Oh, good, so it’s not just me. I can’t even tell you what I think ought to be done to these assholes, it’s not appropriate even for the Pit. And didja ever notice that those conversations, when you can actually make out the words from the end, are about noting but utter bullshit? Well, maybe to the walnut brains that use them, it’s Really Deep Shit, but the rest of us know better. And I really want to smack the bus drivers who let this stuff happen. I mean, it has to annoy them, too! It drove me crazy when I was driving an interstate bus, which is why I had to occasionally ensure that passengers knew that I could–and would–put them off/call the state troopers without batting an eyelid. Yeah, I sometimes got attitude from the less-evolved who didn’t like my rules, but in the end? Problem. Solved.

I swear to god, one day I’m going to suffer some spinal injury because of one of these assholes. When it gets really bad, I just push back against the offending bag, Pardon me, all that jerking of the train.

Oh, the countless times I’ve changed cars because of this. And the funny thing is, sometimes the fucking brats will throw eyes of daggers my way once they realize that I’ve moved away from them instead of simply getting off. As if my changing cars has called attention to their degenerate behavior. Yeah, bitches, suck it. Or, better yet, just STFU, and people won’t avoid you like the plague.

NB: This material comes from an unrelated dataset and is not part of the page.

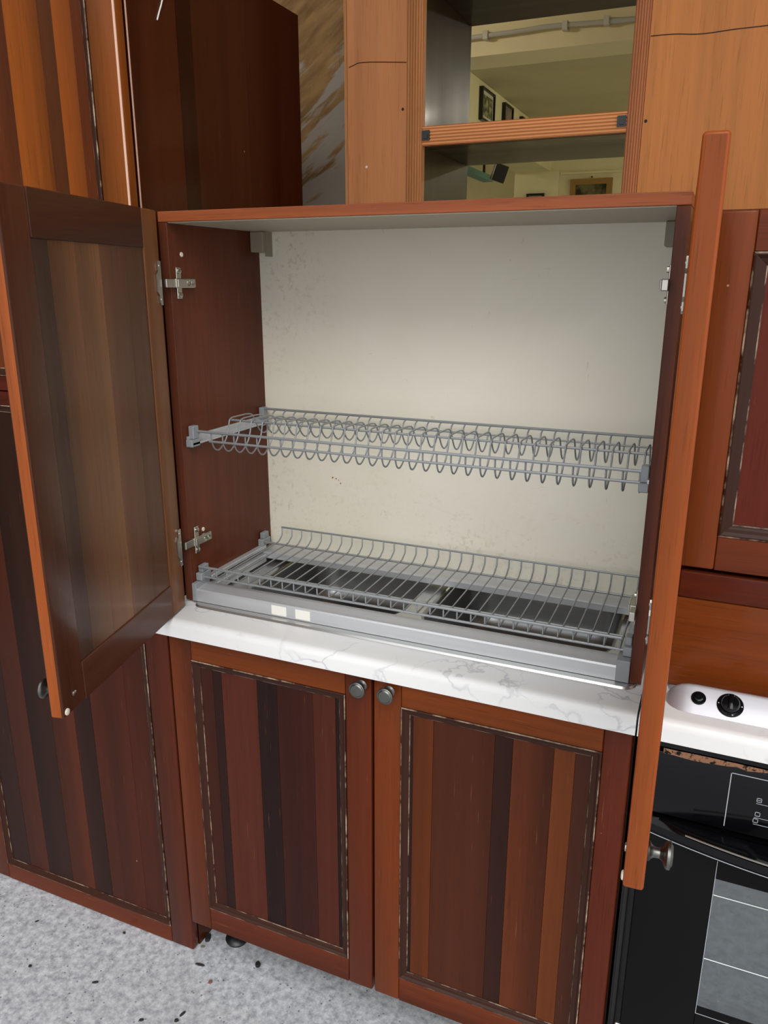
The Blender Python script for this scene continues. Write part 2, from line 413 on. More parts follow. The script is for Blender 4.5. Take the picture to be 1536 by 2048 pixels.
# ------------------------------------------------------------------ base cabinet under the sink
base = thing('base_cabinet', 'wooden sink base cabinet with two closed striped doors below the marbled worktop', 'cabinet', (0.45, 0.3, 0))
ZB, ZT = 0.121, 0.838
bm = newbm()
box(bm, 0.0, 0.018, 0.0245, 0.60, ZB + 0.004, ZT); box(bm, 0.882, 0.90, 0.0245, 0.60, ZB + 0.004, ZT)
box(bm, 0.018, 0.882, 0.0245, 0.60, ZB + 0.004, ZB + 0.022); box(bm, 0.018, 0.882, 0.585, 0.60, ZB + 0.022, ZT)
box(bm, 0.018, 0.882, 0.0245, 0.034, ZT - 0.012, ZT)
obj('carcass', bm, M['wood_z'], base, (66, 30, 20))
DH = 0.716
L1 = [(0, .13, (74, 32, 21)), (.13, .19, (47, 22, 18)), (.19, .43, (97, 43, 30)), (.43, .56, (46, 22, 21)), (.56, .79, (73, 30, 22)), (.79, .93, (89, 39, 26)), (.93, 1, (50, 24, 20))]
R1 = [(0, .06, (48, 24, 17)), (.06, .17, (119, 57, 23)), (.17, .49, (90, 42, 24)), (.49, .58, (57, 27, 20)), (.58, .78, (108, 51, 26)), (.78, .88, (123, 62, 29)), (.88, 1, (79, 39, 25))]
bd1 = make_door(base, 'door', 0.4455, DH, (0.0025, 0.022, ZB), 0, 1, 0.0525, 0.0525, [(0, 0.058), (DH - 0.052, DH)], [(0.058, DH - 0.052, L1)], FR, MOULD,
                railcols=[(110, 48, 26), (142, 68, 26)], stcols=((120, 56, 30), (112, 48, 24)))
bd2 = make_door(base, 'door', 0.4455, DH, (0.4525, 0.022, ZB), 0, 1, 0.0535, 0.044, [(0, 0.058), (DH - 0.052, DH)], [(0.058, DH - 0.052, R1)], FR, MOULD,
                railcols=[(124, 56, 28), (148, 72, 26)], stcols=((134, 62, 26), (112, 46, 26)))
for d_, kx in ((bd1, 0.4275), (bd2, 0.0315)):
    bm = newbm(); knob(bm, (kx, -T, 0.692), (0, -1, 0)); obj('knob', bm, M['pewter'], d_, smooth='auto')
for lx, ly in ((0.05, 0.10), (0.85, 0.22), (0.05, 0.52), (0.85, 0.52)):
    bm = newbm(); lathe(bm, [(0, 0.026), (0.006, 0.028), (0.012, 0.024), (0.016, 0.015), (0.09, 0.015), (0.092, 0.03), (0.1255, 0.03)], (lx, ly, 0.0), (0, 0, 1), 20)
    obj('foot', bm, M['black_plastic'], base, smooth='auto')

# ------------------------------------------------------------------ worktops
ZW = 0.876
def nose_profile(yb):
    p = [(yb, ZW), (0.012, ZW)]
    for k in range(0, 8):
        a = PI / 2 + (PI / 2) * k / 7
        p.append((-0.008 + 0.014 * math.cos(a), ZW - 0.014 + 0.014 * math.sin(a)))
    p += [(-0.022, 0.8405), (yb, 0.8405)]
    return p
def worktop(name, x0, x1, hole, label):
    bm = newbm(); extrude_profile(bm, nose_profile(hole[2]), x0, x1, 'x')
    box(bm, x0, x1, hole[3], 0.62, 0.8405, ZW); box(bm, x0, hole[0], hole[2], hole[3], 0.8405, ZW); box(bm, hole[1], x1, hole[2], hole[3], 0.8405, ZW)
    o = obj(name, bm, M['laminate'], None, smooth='auto')
    return tag(o, label, 'worktop')
worktop('worktop', -0.02, 0.9015, (0.05, 0.87, 0.10, 0.55), 'white marbled laminate worktop around the double sink')
worktop('worktop', 0.9045, 1.56, (0.97, 1.50, 0.09, 0.55), 'short marbled worktop piece under the steel hob at the right')

# ------------------------------------------------------------------ sink
def rrect(x0, x1, y0, y1, r, n=6):
    out = []
    for cx, cy, a0 in ((x1 - r, y1 - r, 0), (x0 + r, y1 - r, PI / 2), (x0 + r, y0 + r, PI), (x1 - r, y0 + r, 3 * PI / 2)):
        for k in range(n + 1):
            a = a0 + (PI / 2) * k / n; out.append((cx + r * math.cos(a), cy + r * math.sin(a)))
    return out
sink = thing('double_sink', 'stainless steel double bowl sink set into the worktop under the racks', 'sink', (0.457, 0.30, ZW))
BOWLS = [(0.082, 0.425, 0.142, 0.505), (0.478, 0.832, 0.142, 0.505)]
zs = ZW + 0.004
bm = newbm(); edges = []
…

Please kindly speak for yo’self, sir.

Aw, c’mon–you know that *somebody * had to do it! :wink:

Well, since most routes only have one bus per hour, they’re usually not all that late. But by “read a schedule” what I meant was “look at the route and map information to see what bus number takes you where you want to go”. Don’t just stand at any random bus stop (again, one which generally has the information you need posted on the sign) and when any bus stops, hold up the driver for 10 minutes while he tries to get it through your thick skull that “no, you are not even close to the route that goes there, you can transfer by getting on this bus, or walk to X Street and catch it there etc”. Upon which you repeat your brain dead questions of “so, this doesn’t go to the university?” Lather, rinse, repeat…Meanwhile the commuters on board are thinking up creative ways to bring about your demise, after all, no jury would convict us!